» PROVIDED DATA
########

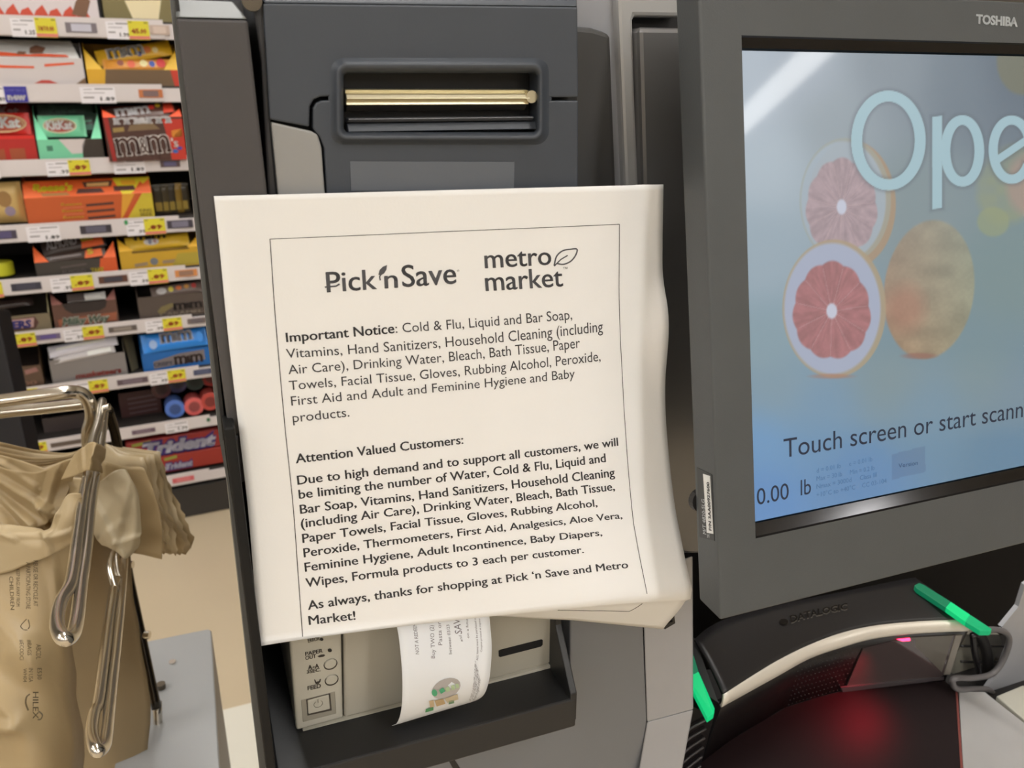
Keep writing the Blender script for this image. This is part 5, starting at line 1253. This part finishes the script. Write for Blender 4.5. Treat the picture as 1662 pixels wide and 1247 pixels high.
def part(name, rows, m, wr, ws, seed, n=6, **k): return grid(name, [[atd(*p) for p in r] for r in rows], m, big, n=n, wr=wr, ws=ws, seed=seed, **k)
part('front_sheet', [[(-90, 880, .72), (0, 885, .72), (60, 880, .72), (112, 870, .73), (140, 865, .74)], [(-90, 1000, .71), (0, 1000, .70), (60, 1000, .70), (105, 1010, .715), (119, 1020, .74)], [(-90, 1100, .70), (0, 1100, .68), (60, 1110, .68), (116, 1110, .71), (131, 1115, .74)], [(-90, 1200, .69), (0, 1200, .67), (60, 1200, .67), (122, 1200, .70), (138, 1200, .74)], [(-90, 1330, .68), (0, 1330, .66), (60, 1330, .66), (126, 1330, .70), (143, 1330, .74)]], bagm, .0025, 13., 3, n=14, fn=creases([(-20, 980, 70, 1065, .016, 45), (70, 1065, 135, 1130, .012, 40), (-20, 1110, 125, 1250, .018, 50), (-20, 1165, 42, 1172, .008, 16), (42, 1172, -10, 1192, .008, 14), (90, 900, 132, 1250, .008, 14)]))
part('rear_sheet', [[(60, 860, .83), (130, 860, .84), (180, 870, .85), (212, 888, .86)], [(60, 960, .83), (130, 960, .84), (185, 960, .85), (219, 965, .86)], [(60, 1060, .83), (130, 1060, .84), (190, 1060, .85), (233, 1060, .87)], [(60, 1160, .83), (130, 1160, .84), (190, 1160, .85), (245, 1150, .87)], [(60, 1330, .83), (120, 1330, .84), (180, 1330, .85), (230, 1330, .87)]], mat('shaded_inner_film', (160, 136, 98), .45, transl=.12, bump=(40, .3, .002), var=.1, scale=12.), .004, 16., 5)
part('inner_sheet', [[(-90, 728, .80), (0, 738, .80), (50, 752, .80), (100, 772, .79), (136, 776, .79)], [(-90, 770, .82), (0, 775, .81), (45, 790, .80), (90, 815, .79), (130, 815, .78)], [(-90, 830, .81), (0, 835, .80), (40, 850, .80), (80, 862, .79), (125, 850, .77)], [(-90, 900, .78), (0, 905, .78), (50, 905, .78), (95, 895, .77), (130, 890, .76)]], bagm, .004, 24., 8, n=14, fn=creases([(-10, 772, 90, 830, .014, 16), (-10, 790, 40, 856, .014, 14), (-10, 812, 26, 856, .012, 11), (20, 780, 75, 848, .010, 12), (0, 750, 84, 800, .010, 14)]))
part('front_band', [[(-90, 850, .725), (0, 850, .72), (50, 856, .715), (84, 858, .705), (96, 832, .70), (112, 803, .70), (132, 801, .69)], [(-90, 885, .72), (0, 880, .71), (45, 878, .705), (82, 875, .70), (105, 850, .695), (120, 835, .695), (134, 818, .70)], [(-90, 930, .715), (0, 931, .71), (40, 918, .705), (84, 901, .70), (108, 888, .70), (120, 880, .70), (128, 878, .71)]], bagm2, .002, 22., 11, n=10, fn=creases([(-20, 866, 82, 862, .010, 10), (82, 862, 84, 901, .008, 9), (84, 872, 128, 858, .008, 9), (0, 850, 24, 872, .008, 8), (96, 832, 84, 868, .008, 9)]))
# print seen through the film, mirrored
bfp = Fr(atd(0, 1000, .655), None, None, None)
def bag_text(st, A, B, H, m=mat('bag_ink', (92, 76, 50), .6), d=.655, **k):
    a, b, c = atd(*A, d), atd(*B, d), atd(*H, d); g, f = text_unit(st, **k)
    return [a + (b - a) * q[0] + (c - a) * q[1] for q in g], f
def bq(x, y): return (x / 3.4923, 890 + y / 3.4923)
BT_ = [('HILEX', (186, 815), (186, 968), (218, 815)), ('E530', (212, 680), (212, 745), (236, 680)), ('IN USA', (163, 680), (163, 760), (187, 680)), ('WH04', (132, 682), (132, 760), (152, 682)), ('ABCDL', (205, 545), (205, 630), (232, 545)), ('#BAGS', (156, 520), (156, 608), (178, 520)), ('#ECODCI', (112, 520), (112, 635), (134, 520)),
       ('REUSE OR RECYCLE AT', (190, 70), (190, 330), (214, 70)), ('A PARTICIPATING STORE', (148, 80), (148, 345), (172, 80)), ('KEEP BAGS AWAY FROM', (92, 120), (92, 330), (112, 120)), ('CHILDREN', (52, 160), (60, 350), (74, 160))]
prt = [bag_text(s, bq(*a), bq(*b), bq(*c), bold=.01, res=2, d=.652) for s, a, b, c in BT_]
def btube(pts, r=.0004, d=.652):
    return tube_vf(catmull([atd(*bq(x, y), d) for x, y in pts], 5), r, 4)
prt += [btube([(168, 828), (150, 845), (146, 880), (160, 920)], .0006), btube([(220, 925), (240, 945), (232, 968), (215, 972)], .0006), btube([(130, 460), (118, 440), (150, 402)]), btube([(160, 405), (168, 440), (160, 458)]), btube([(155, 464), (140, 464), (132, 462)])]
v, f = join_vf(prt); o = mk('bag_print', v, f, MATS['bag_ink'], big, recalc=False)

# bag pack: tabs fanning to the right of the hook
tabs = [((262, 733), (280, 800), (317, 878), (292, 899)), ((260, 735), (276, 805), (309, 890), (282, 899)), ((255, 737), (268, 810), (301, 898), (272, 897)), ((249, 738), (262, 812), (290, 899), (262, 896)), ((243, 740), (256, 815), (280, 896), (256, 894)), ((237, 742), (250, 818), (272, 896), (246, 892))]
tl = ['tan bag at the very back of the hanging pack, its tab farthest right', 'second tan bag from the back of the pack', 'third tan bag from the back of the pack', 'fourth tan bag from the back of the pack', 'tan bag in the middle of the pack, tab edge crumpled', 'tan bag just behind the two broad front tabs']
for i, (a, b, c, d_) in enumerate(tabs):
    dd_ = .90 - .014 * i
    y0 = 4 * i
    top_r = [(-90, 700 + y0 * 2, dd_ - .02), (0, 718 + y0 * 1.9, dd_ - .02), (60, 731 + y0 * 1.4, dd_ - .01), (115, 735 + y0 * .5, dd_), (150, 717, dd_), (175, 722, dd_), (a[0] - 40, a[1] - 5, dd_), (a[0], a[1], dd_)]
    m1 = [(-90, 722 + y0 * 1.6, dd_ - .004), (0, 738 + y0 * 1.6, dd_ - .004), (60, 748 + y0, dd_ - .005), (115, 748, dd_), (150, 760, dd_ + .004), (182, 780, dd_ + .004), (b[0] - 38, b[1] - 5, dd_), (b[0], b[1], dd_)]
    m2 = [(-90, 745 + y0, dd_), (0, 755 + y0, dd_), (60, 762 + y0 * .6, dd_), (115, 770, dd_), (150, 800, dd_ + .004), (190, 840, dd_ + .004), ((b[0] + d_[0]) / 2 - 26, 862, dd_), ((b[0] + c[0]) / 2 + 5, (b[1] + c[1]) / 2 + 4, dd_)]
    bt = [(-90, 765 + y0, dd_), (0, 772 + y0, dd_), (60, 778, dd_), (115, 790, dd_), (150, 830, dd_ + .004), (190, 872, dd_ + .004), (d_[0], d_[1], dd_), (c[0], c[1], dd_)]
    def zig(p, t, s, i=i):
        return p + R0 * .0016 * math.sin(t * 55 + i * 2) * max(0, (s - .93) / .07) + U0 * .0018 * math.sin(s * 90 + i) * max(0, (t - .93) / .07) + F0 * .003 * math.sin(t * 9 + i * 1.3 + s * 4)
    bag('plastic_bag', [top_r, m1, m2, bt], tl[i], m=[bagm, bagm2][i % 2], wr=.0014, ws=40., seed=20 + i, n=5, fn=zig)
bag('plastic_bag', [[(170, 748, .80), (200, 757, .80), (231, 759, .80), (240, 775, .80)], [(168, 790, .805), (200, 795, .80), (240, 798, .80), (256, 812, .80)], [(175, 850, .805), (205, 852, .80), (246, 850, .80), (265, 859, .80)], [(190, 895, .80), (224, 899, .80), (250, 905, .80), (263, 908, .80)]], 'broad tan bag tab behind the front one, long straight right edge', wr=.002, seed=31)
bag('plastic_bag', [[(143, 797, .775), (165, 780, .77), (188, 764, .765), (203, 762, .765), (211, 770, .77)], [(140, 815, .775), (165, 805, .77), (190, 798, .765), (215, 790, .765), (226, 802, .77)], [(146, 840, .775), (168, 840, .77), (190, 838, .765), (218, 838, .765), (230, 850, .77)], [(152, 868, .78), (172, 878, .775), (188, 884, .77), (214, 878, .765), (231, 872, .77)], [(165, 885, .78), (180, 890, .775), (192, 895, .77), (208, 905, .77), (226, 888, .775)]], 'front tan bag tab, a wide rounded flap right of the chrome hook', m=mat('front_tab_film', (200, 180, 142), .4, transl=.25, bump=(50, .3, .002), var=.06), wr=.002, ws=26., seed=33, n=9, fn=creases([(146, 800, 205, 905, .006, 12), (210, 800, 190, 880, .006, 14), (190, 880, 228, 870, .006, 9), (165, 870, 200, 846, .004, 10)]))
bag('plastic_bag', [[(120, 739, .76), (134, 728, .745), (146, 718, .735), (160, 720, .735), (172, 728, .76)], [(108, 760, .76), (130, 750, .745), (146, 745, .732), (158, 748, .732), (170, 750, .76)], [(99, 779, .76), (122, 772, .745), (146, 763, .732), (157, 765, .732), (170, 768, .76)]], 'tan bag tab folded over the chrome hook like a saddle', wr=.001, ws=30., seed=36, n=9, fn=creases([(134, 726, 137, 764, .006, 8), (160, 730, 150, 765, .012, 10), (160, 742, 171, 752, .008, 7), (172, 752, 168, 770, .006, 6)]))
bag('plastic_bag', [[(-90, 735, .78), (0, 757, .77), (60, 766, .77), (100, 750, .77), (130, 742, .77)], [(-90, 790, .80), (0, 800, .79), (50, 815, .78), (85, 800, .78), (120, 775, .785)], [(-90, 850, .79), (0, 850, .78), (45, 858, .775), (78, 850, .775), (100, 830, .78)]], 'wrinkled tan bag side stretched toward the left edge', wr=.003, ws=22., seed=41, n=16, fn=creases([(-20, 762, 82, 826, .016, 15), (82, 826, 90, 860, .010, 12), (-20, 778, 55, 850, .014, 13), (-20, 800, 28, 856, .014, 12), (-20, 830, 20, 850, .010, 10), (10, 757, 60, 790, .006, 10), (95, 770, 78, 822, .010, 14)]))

########

» TASK OBJECTIVE
Copy out every line in the listing where the word "wide" appears.

» EXERCISE OUTPUT
Keep writing the Blender script for this image. This is part 5, starting at line 1253. This part finishes the script. Write for Blender 4.5. Treat the picture as 1662 pixels wide and 1247 pixels high.
bag('plastic_bag', [[(143, 797, .775), (165, 780, .77), (188, 764, .765), (203, 762, .765), (211, 770, .77)], [(140, 815, .775), (165, 805, .77), (190, 798, .765), (215, 790, .765), (226, 802, .77)], [(146, 840, .775), (168, 840, .77), (190, 838, .765), (218, 838, .765), (230, 850, .77)], [(152, 868, .78), (172, 878, .775), (188, 884, .77), (214, 878, .765), (231, 872, .77)], [(165, 885, .78), (180, 890, .775), (192, 895, .77), (208, 905, .77), (226, 888, .775)]], 'front tan bag tab, a wide rounded flap right of the chrome hook', m=mat('front_tab_film', (200, 180, 142), .4, transl=.25, bump=(50, .3, .002), var=.06), wr=.002, ws=26., seed=33, n=9, fn=creases([(146, 800, 205, 905, .006, 12), (210, 800, 190, 880, .006, 14), (190, 880, 228, 870, .006, 9), (165, 870, 200, 846, .004, 10)]))